WHAT THIS TASK INVOLVES:
Work through the data below and give the number of lines holding "dust", nothing more.

INFORMATION SUPPLIED:
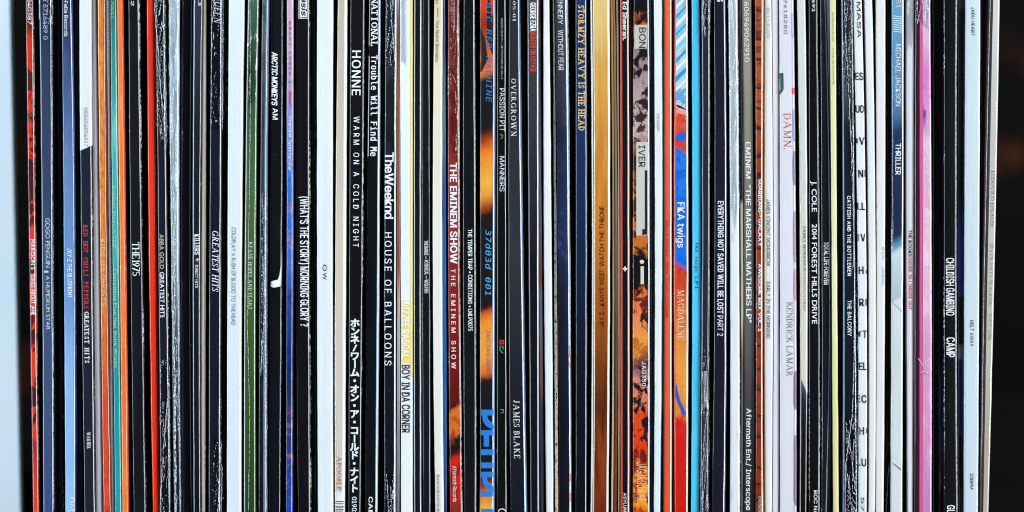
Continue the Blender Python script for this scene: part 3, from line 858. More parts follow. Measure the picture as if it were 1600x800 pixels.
a = record('dark red spine with bold white capitals and scratched film, orange patch near the bottom',
    (700, 700, 703), (717.5, 718.8, 722.5), [(-40, (120, 50, 44)), (200, (128, 40, 34)), (380, (150, 52, 46)), (480, (138, 30, 26)), (640, (92, 22, 18)), (644, (222, 112, 40)), (684, (216, 104, 40)), (690, (26, 20, 20)), (712, (40, 26, 24)), (722, (206, 38, 24)), (776, (200, 34, 22)), (800, (130, 44, 34))],
    second=[(-40, (150, 72, 64)), (380, (136, 42, 38)), (640, (84, 18, 16)), (650, (190, 90, 30)), (686, (150, 60, 26)), (700, (16, 14, 16)), (800, (170, 40, 26))], blob=(30, 30, 16), cut=(.45, .6), slope=10, distort=14, wear=(.1, .8), dust=.5,
    text=[T('00694932901 3', -24, 43, .3, .62, (214, 190, 188)), T('THE EMINEM SHOW', 254, 412, .2, .76, bold=.045), T('THE EMINEM SHOW', 420, 576, .24, .6, (236, 220, 216), bold=.03, track=.5), T('Aftermath Records', 728, 784, .24, .56, (246, 226, 220))])
wrap(a, -40, 245, .2, 1.02, 1.6, .9, .3, [], 111)
a = record('black spine with one line of small bold white capitals, right of the dark red spine', (724, 723, 725.5), (741.8, 743.6, 744.5), (19, 20, 26), wear=(.05, .6), br=2.6, text=[T('THE TEMPER TRAP • CONDITIONS • LMLP0075', 358, 517, .4, .72, bold=.02)])
torn_or_glint_line(a, [(-20, .98), (830, .96)], None, 113, .35, .15)  # pale line standing in for the glossy right-edge highlight
# fiery black spine with large blue letters
a = record('black spine with glowing orange patches and huge bright blue letters near the bottom',
    (750, 750, 749.5), (774.8, 774, 773),
    [(-40, (212, 74, 24)), (14, (206, 66, 24)), (40, (150, 46, 20)), (96, (226, 100, 30)), (116, (226, 116, 40)), (126, (30, 27, 30)), (206, (26, 24, 28)), (222, (160, 58, 20)), (240, (232, 126, 36)), (290, (244, 176, 72)), (312, (240, 150, 56)), (330, (150, 60, 26)), (340, (26, 24, 28)),
     (484, (26, 24, 28)), (492, (196, 80, 26)), (510, (240, 146, 46)), (560, (240, 156, 60)), (588, (214, 104, 36)), (598, (28, 24, 28)), (744, (28, 26, 30)), (764, (140, 60, 30)), (776, (222, 120, 40)), (800, (238, 180, 76))],
    slope=10, distort=16, dscale=25, grain=.2, wear=(0, 0), br=4, strips=[(.82, 1, (110, 130, 156))], text=[
    T('BTC RED MACHINE', 4, 160, .38, .74, (52, 118, 190), mono=True, italic=.18), T('37d03d 001', 359, 461, .36, .72, (78, 160, 214), mono=True, italic=.15, bold=.01), T('JAGJAGUWAR', 515, 586, .42, .66, (130, 112, 120), mono=True)])
band(a, [(0, .5), (26, .42), (60, .44), (86, .8)], [(0, .6), (26, .8), (60, .82), (86, .82)], (34, 22, 24), 'artwork_patch')
band(a, [(44, 0), (60, 0), (96, 0), (112, 0)], [(44, .05), (60, .3), (92, .5), (112, .1)], (30, 25, 28), 'artwork_patch')
BL = (36, 124, 214)
for y0, y1, u0, u1 in ((640, 649, 0, .98), (672, 680, 0, .98), (702, 711, 0, .98), (722.5, 731.5, 0, .98), (737, 745.5, 0, .98), (767, 775.5, .04, .98), (795, 812, .0, .98)):
    rect(a, y0, y1, u0, u1, BL, 'letter_bar', eps=.00014)
rect(a, 680, 697.5, .26, .62, BL, 'letter_bar', eps=.00014)
for y0 in (648, 745):
    band(a, [(y0, .16), (y0 + 9, .2), (y0 + 16, .34), (y0 + 21, .6), (y0 + 22.5, .85)], [(y0, .5), (y0 + 6, .52), (y0 + 10, .62), (y0 + 12, .8), (y0 + 12.5, .98), (y0 + 22.5, .98)], BL, 'letter_bar', eps=.00015)
a = record('black spine with thin white capitals, small green and red marks, right of the fiery one',
    (776.5, 776, 776), (791, 792, 792.5), (13, 14, 16), wear=(.05, .1), dust=.5, second=(20, 28, 26), blob=(60, 60, 40), cut=(.56, .66), text=[
    T('PASSION PIT', 138, 205, .3, .8, (216, 220, 222)), T('MANNERS', 244, 299, .3, .78, (216, 220, 222))])
upright(a, '886974338661', 28, 124, .36, .68, (150, 154, 158))
rect(a, 531, 538, .28, .72, (206, 30, 70), 'emblem'); patch(a, [(532.5, .4), (536.5, .4), (534.5, .62)], (90, 10, 26), 'emblem', .00016)
for pl in ([(540, .36), (546, .3), (550, .46), (552, .64)], [(540, .5), (543, .66), (547, .58)], [(210, .34), (212, .6), (216, .52), (217, .36)], [(640, .34), (640, .64), (645, .64), (645, .38)]):
    pts = [a.point(p, u, .0002) for p, u in pl]
    tube('emblem', pts, .00022, ink((46, 150, 70)), a.root)
tube('emblem', [a.point(800 - 5 * math.sin(t), .5 - .34 * math.cos(t), .0002) for t in [i * math.pi / 8 for i in range(9)]], .0002, ink(W), a.root)
a = record('wide charcoal spine with widely spaced white serif capitals and a light blue right edge',
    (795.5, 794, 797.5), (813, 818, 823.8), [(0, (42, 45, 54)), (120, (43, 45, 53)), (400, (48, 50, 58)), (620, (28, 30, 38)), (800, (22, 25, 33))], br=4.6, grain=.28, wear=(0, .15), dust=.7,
    strips=[(.83, 1, (96, 124, 152))], text=[T('18305-01', -18, 33, .32, .6, (214, 216, 214), font='serif'), T('OVERGROWN', 123, 213, .2, .6, (226, 228, 224), font='serif', track=.08), T('JAMES BLAKE', 625, 716, .26, .62, (224, 226, 224), font='serif', track=.08)])
a = record('narrow dark grey spine with white block capitals above a line of red block capitals',
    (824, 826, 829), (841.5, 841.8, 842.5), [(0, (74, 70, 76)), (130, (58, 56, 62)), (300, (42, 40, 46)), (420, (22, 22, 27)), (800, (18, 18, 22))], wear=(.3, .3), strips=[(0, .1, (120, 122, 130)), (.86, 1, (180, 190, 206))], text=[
    T('GEORGE EZRA', 4, 49, .26, .76, bold=.05, track=-.03), T('WANTED ON VOYAGE', 49, 113, .26, .76, (206, 70, 50), bold=.05, track=-.03)])
record('pale blue-white sliver with coloured stains between a dark grey spine and a plain white one', (842.2, 842.4, 845), (844.6, 847, 849.8), [(-40, (190, 60, 80)), (24, (120, 40, 50)), (60, (150, 150, 60)), (78, (60, 90, 150)), (300, (170, 180, 210)), (440, (196, 120, 96)), (460, (180, 190, 214)), (610, (180, 130, 130)), (640, (90, 98, 120)), (800, (96, 104, 128))], Y=.0008)
record('plain narrow white spine between a stained sliver and a tan-flecked sliver, near centre', (849, 850, 853.5), (858.6, 862.2, 864.8), (230, 234, 238), grain=.05, wear=(.05, 0), strips=[(0, .16, (206, 186, 186))])
a = record('thin tan sliver with dark flecks beside the plain narrow white spine near centre', (864, 866, 867.5), (866, 869.8, 872), [(0, (90, 94, 104)), (400, (120, 128, 138)), (520, (176, 160, 140)), (800, (206, 192, 170))], second=(30, 28, 28), blob=(160, 160, 60), cut=(.55, .6), wear=(0, 0))
a = record('dark slate wrapped spine with white capitals at its top, left of the gold-lettered navy one',
    (866.8, 870.6, 872.8), (887.5, 891.5, 893.8), [(-40, (72, 74, 86)), (110, (62, 64, 78)), (220, (36, 42, 66)), (360, (40, 52, 96)), (460, (32, 34, 54)), (620, (26, 26, 42)), (800, (22, 22, 32))], second=[(0, (64, 66, 78)), (300, (50, 60, 90)), (380, (52, 84, 150)), (450, (36, 36, 60)), (800, (20, 20, 30))], blob=(20, 20, 14), cut=(.5, .65),
    br=4, strips=[(.8, 1, (126, 152, 180))], dust=.7, wear=(.1, .5), text=[T('KENNEDY', -10, 38, .22, .6, (232, 234, 238), bold=.01), T('WITHOUT FEAR', 47, 110, .22, .6, (232, 234, 238), bold=.01)])
torn_or_glint_line(a, [(-20, 1.0), (260, .98), (480, .96), (560, .92)], None, 121, .45, .5)
patchy = [(540, 560), (566, 575), (740, 752), (770, 783)]
for y0, y1 in patchy: rect(a, y0, y1, .86, .97, (190, 92, 60), 'sticker_remnant')
record('navy spine with gold slab serif capitals running down its top quarter',
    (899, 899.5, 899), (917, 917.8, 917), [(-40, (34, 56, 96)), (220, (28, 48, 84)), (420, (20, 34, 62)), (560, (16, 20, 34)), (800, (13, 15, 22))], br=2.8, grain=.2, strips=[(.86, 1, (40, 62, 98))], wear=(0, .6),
    text=[T('STORMZY HEAVY IS THE HEAD', 8, 204, .24, .78, (226, 194, 132), font='slab', track=-.02)])
record('hairline white sliver left of the gold foil spine', (922.6, 925, 923), (925.2, 927.4, 925.6), (220, 222, 224), Y=.0005, wear=(0, 0))
a = record('gold foil spine browning toward the bottom, black capitals reading upward',
    (926.4, 928.2, 926.4), (952.6, 953.5, 951), [(-40, (232, 200, 128)), (40, (236, 204, 124)), (100, (222, 168, 78)), (220, (208, 138, 48)), (340, (210, 122, 40)), (480, (176, 90, 32)), (560, (140, 68, 26)), (640, (98, 44, 20)), (690, (140, 64, 24)), (740, (150, 62, 26)), (800, (118, 44, 22))],
    second=[(-40, (244, 220, 160)), (100, (226, 176, 90)), (340, (220, 140, 56)), (480, (150, 76, 28)), (640, (76, 36, 18)), (800, (112, 46, 24))], blob=(60, 60, 5), cut=(.42, .68), grain=.2, rough=.32, metal=.08, bump=.4, streak=.3, wear=(.1, .2), strips=[(0, .07, (232, 208, 164)), (.86, 1, (246, 240, 226))],
    text=[T('JAY Z', 511, 488, .62, .34, (34, 24, 16)), T('KANYE WEST', 478, 421, .62, .34, (34, 24, 16)), T('WATCH THE THRONE', 416, 322, .62, .34, (34, 24, 16))])
record('thin golden sliver right of the gold foil spine', (954, 957, 955), (957.2, 960, 958), [(0, (190, 120, 50)), (400, (150, 130, 110)), (800, (200, 186, 160))], Y=.001)
record('thin flecked amber sliver, third from the gold foil spine toward the right', (958, 960.8, 959), (961.4, 965.4, 964), [(0, (238, 206, 140)), (300, (226, 190, 130)), (500, (190, 110, 50)), (800, (190, 92, 40))], Y=.0015, wear=(.3, .6))
record('hairline pale grey-beige sliver left of the black spine with orange edges', (963.4, 966.2, 966), (966.2, 968.8, 968.4), (176, 170, 162), Y=.0008, wear=(.2, .3))
a = record('narrow black spine between orange edges with a small white plus sign at mid height',
    (969, 969.6, 969.8), (982.4, 983.6, 983.4), (18, 20, 27), bl=1.2, br=1.4, wear=(0, .2), strips=[(0, .22, (206, 78, 42)), (.8, 1, (236, 190, 170))], text=[
    T('Ed Sheeran.', 3, 63, .3, .78, bold=.035, mono=False), T('ASYLUM / 5052498', 770, 838, .32, .66, (220, 224, 226), bold=.02)])
rect(a, 418.6, 421.2, .26, .74, W, 'emblem', .00016); rect(a, 416.2, 423.8, .43, .57, W, 'emblem', .0002)
record('plain black hairline sleeve left of the fire-patterned spine with a grey label', (984, 985, 984.5), (988.6, 988, 988.6), (30, 30, 36), wear=(.5, .5), dust=.5, Y=.001)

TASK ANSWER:
5